Workers walk past Sinosteel's headquarter building in Beijing, China, October 21, 2015. REUTERS/Kim Kyung-Hoon

SHANGHAI (Reuters) – Sinosteel, the troubled Chinese steelmaker which became one of the first state-owned firms to encounter bond repayment problems in 2015, is in the final stages of completing a debt-to-equity swap plan, online financial magazine Caixin reported on Tuesday.

The plan has been submitted to the State Council, China’s cabinet, for approval and will soon begin in earnest, Caixin said, citing anonymous industry sources.

Workers walk past Sinosteel’s headquarter building in Beijing, China, October 21, 2015. REUTERS/Kim Kyung-Hoon

Sinosteel may be permitted to swap half of its debt into equity, Caixin added. The magazine estimates Sinosteel and its subsidiaries had 100 billion yuan ($15 billion) of debt at end-2014.

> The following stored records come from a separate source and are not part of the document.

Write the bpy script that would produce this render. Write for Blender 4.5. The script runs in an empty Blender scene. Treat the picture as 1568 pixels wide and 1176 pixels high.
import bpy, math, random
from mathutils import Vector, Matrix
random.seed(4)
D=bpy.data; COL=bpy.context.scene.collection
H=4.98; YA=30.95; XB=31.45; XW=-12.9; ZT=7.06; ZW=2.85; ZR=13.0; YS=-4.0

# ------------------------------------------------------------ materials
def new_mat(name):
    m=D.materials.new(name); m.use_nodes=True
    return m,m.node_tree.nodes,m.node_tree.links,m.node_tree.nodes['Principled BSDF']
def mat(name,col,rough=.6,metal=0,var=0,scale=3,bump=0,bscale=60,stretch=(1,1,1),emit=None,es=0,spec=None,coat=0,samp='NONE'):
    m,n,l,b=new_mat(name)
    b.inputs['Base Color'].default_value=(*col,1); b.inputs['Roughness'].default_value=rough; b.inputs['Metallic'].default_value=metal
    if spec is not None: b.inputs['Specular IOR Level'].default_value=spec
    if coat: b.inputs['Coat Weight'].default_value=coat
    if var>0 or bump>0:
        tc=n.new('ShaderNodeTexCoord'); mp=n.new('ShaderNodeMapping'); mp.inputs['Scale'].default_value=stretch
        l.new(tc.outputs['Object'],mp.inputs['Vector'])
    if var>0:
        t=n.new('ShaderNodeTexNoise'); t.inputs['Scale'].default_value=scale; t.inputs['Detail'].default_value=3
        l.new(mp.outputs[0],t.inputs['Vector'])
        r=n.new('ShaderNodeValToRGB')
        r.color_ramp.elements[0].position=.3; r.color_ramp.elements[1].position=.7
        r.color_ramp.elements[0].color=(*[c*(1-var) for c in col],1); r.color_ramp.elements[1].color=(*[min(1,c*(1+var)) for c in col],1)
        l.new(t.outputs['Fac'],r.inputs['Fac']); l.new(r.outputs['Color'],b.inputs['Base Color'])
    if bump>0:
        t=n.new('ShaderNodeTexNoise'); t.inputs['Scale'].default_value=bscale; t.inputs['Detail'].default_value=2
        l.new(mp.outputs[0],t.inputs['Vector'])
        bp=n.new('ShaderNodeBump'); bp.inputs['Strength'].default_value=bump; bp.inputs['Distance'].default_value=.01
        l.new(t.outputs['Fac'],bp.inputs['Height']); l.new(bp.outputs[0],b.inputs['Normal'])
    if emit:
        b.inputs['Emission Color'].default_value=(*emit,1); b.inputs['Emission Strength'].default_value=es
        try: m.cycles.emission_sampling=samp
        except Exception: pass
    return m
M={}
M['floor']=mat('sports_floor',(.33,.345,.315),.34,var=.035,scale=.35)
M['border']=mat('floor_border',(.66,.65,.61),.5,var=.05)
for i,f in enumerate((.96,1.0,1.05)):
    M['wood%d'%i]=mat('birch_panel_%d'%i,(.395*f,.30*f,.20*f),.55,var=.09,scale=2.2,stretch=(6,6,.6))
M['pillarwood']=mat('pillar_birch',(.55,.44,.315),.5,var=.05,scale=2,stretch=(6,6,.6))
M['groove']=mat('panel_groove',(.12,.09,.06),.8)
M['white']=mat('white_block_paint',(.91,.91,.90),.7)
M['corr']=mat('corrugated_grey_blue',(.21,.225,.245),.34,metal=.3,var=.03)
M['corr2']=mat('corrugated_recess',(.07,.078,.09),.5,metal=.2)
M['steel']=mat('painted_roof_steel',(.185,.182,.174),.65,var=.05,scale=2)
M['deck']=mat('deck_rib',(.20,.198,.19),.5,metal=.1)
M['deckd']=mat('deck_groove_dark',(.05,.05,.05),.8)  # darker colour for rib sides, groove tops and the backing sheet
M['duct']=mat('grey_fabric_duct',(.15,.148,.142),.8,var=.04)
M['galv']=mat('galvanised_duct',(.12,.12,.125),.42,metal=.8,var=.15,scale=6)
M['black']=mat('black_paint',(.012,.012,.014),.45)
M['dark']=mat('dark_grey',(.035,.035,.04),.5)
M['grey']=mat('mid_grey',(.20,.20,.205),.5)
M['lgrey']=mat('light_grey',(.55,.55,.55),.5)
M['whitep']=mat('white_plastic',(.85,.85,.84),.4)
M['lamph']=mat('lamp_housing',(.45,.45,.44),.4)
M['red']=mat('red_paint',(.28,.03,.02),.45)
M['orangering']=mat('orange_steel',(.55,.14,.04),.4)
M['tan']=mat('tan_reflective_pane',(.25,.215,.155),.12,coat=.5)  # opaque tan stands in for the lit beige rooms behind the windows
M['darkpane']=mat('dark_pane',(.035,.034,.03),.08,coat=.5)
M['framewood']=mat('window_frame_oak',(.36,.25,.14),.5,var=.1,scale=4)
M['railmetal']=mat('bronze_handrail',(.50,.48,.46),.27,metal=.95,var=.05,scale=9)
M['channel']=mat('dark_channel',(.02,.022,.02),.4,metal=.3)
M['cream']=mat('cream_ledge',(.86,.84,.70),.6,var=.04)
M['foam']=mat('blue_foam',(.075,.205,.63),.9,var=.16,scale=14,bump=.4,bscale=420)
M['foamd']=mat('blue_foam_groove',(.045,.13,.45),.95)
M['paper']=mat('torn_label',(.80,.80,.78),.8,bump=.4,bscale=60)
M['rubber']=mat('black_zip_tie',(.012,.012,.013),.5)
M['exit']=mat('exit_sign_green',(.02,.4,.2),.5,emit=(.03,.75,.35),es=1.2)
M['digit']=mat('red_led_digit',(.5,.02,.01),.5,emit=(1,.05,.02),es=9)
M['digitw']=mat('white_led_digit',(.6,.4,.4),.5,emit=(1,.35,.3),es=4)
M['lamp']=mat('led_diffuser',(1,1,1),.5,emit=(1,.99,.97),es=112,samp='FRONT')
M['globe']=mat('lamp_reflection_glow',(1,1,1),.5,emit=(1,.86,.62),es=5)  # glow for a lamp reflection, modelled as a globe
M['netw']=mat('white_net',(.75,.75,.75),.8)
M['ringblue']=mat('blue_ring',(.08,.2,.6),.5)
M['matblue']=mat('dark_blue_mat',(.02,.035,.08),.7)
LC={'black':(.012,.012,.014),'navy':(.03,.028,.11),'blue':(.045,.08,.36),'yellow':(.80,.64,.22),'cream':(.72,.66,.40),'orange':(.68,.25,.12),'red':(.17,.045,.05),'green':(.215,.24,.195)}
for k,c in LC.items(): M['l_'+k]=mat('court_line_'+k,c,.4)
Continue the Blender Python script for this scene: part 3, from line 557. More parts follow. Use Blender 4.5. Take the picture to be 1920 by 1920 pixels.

Calls to Sinosteel went unanswered.

In October 2015, Sinosteel asked bondholders not to exercise an early redemption option on one of its bonds maturing in 2017 as the firm would not be able to make full payment.

The firm has repeatedly extended the registration period for bondholders to apply for early redemption and offered shares in its listed subsidiary Sinosteel Engineering & Technology Co Ltd as additional collateral.

In March, Reuters reported that Chinese policymakers were planning a debt-to-equity swap plan which would convert some non-performing bank debt into equity, a plan which was later confirmed by regulators.

Debt-to-equity swaps are just one of several options proposed by policymakers to help clean up China’s bad debt problem, which is increasingly worrying global investors.

On Tuesday, the China Securities Journal reported that issuance of securities backed by bad debt, another partial solution mooted by regulators, could be over seven billion yuan in the second half of 2016.

Although debt-to-equity swaps would relieve pressure on borrowers, banks and other creditors have been lukewarm on the idea at best.

Swapping debt into equity in a troubled borrower might get bad loans off lenders’ books, but China Construction Bank (CCB)Chairman Wang Hongzhang warned earlier this year that there was a danger of simply converting “bad debt into bad equity”.

Debt-to-equity swaps also would increase risk in banks’ portfolios, wrote analysts at ratings agency Fitch after the program was announced.

“Equities have lower priority of claims relative to debt during the liquidation process and some bank loans have collateral, which can provide protection and mitigate losses in the event of default.”

“Equity investments are also likely to have a higher risk weight than bank loans. As such, a large-scale debt-to-equity swap is likely to weaken banks’ capital positions.”